CNN focus group of undecided voters did not like the Ayers attack. The "Joe the plumber" story also tanked, according to the focus group. On who won the debate:

John McCain: 10 voters
Barack Obama: 15 voters

Update [2008-10-15 22:53:19 by Todd Beeton]:No numbers yet but from the MSNBC focus group, the way McCain talked about Ayers "backfired" among independents and Republicans.

Also, Democrats and Independents really liked Obama's line that "I can stand 3 weeks of attacks but the American people can not stand 4 more years of George W. Bush economic policies."

Update [2008-10-15 22:57:46 by Jonathan Singer]: Obama won the Fox News -- Fox News -- focus group of undecided voters. Said Frank Luntz: "None had made a decision to support Sen. Obama before the debate, but more than half supported after the debate. It was a good night for Barack Obama."Marc Ambinder writes that the CBS live focus group "seems to think McCain did well", however.

Update [2008-10-15 23:0:29 by Jonathan Singer]: The overall numbers from CBS News look great for Obama. Here is their survey of uncommitted supporters as to who won the debate:

McCain: 22 percent
Obama: 53 percent

Don't listen to the pundits -- it's the people who matter. And so far, they think Obama swept the debates.

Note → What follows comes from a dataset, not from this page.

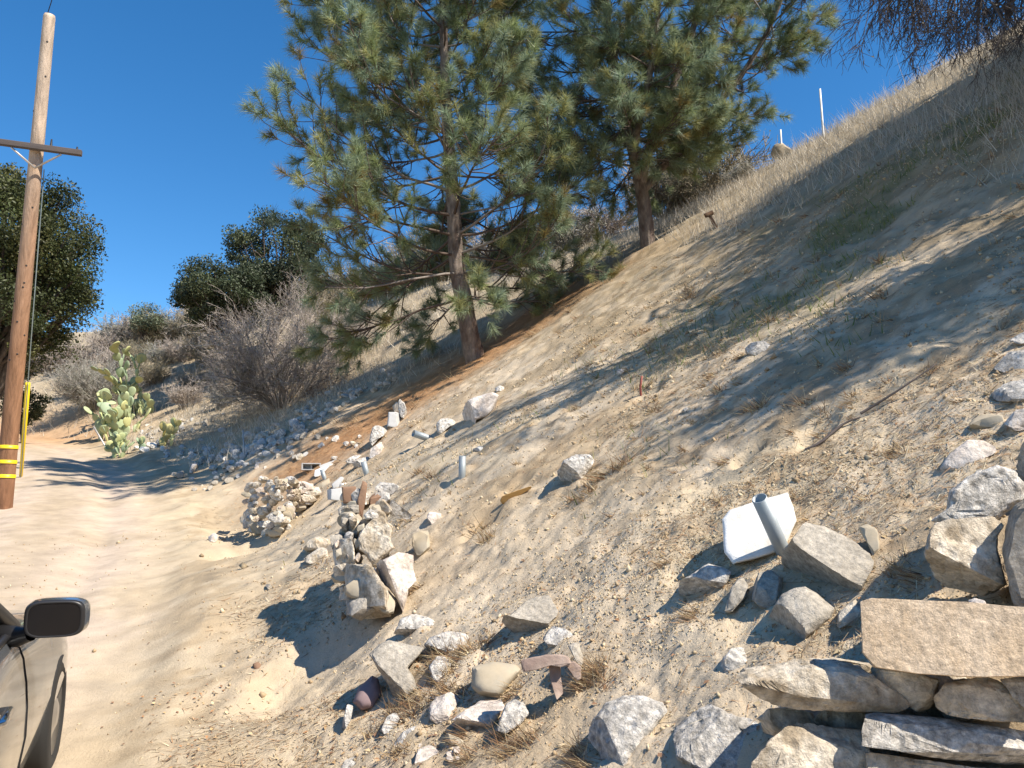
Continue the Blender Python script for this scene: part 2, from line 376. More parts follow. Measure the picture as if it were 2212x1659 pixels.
# gravel
def w_gravel(x, y, s, q):
    return (0.10 + 0.90 * sstep(0.0, 0.4, fbm(x * 0.8, y * 0.8, 81, 4)) + 0.25 * np.exp(-(((x - 0.5) / 1.2) ** 2 + ((y - 3.4) / 1.6) ** 2))) * (0.12 + 0.88 * sstep(0.2, 1.5, q))
P, s_, q_, rng = scatter(130000, 1.5, 13, 5, w_gravel)
n = len(P); OCT = np.array([[1, 0, 0], [-1, 0, 0], [0, 1, 0], [0, -1, 0], [0, 0, 1], [0, 0, -1]], float)
OF = np.array([[0, 2, 4], [2, 1, 4], [1, 3, 4], [3, 0, 4], [2, 0, 5], [1, 2, 5], [3, 1, 5], [0, 3, 5]])
sz = rng.uniform(0.0022, 0.0055, n) * (1 + 1.2 * (rng.random(n) > 0.95) + 1.8 * (rng.random(n) > 0.992)) * np.clip(np.hypot(P[:, 0], P[:, 1]) / 3.5, 0.8, 2.2)
V = (OCT[None] * rng.uniform(0.6, 1.3, (n, 6, 1)) + rng.normal(0, 0.25, (n, 6, 3))) * sz[:, None, None] + P[:, None]
V[:, :, 2] += sz[:, None] * 0.3
gc = pick(rng, n, [(0.50, 0.40, 0.26), (0.44, 0.34, 0.21), (0.54, 0.45, 0.31), (0.38, 0.28, 0.17), (0.31, 0.23, 0.14)], 0.2)
tag(mesh_np('gravel', V.reshape(-1, 3), (OF[None] + 6 * np.arange(n)[:, None, None]).reshape(-1, 3), M['bits'], None, False, np.repeat(gc, 6, 0)),
    'small pale gravel and clods strewn over the bare dirt slope', 'gravel', kind='stuff')
# straw and dry stalks
def w_straw(x, y, s, q):
    return np.clip(0.10 + 1.1 * sstep(0.0, 0.45, fbm(x * 0.75, y * 0.75, 91, 4)), 0, 1) * sstep(0.1, 1.2, q)
P, s_, q_, rng = scatter(170000, 1.5, 17, 7, w_straw)
n = len(P); D, S = lying(P, rng, 0.8, 0.25); dist = np.hypot(P[:, 0], P[:, 1])
ln = rng.gamma(2.2, 0.018, n) * np.clip(dist / 5, 0.7, 1.8) + 0.012; ln = np.where(rng.random(n) < .022, rng.uniform(.10, .32, n), ln); wd = np.clip(0.0011 * dist, 0.0032, 0.009) * rng.uniform(0.7, 1.4, n)
sc_ = pick(rng, n, [(0.50, 0.40, 0.25), (0.36, 0.26, 0.15), (0.58, 0.49, 0.33), (0.24, 0.16, 0.09), (0.40, 0.24, 0.13)], 0.25)
tag(tri_bits('straw', P, D, ln, wd, sc_, M['bits'], 0.004, S), 'broken straw and dry stalks lying over the dirt slope', 'straw', kind='stuff')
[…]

Update [2008-10-15 23:6:39 by Jonathan Singer]: CNN's numbers among those viewing the debate were even rougher for McCain, whose favorable rating actually went down while his unfavorable rating went up:

Best Job in Debate

McCain: 31 percent
Obama: 58 percent

Obama Favorables

Favorable: 63 percent before debate --> 66 percent after debate
Unfavorable: 35 percent before debate --> 33 percent after debate

McCain Favorables

Favorable: 51 percent before debate --> 49 percent after debate
Unfavorable: 45 percent before debate --> 49 percent after debate


Update [2008-10-15 23:34:37 by Todd Beeton]:And check out these numbers from CNN:

Who would better handle the economy?

McCain: 35 percent
Obama: 59 percent

Who would better handle the financial crisis?

McCain: 35 percent
Obama: 56 percent

Who would better handle health care?

McCain: 31 percent
Obama: 62 percent

Who would better handle taxes?

McCain: 41 percent
Obama: 56 percent

Anderson Cooper: "David Gergen, if you're John McCain, what's the does the race change now for John McCain?"

David Gergen: "Beats the hell out of me."

Pretty much sums it up.

Update [2008-10-15 23:53:53 by Todd Beeton]:Check out these ridiculous favorability numbers from Greenberg Quinlan Rosner during a focus group that began tilted toward John McCain but didn't end up that way:

McCain Favorables

Favorable: 54 percent before debate --> 50 percent after debate
Unfavorable: 34 percent before debate --> 48 percent after debate

Obama Favorables

Favorable: 42 percent before debate --> 72 percent after debate
Unfavorable: 42 percent before debate --> 22 percent after debate

The focus group was "decisive" for Obama.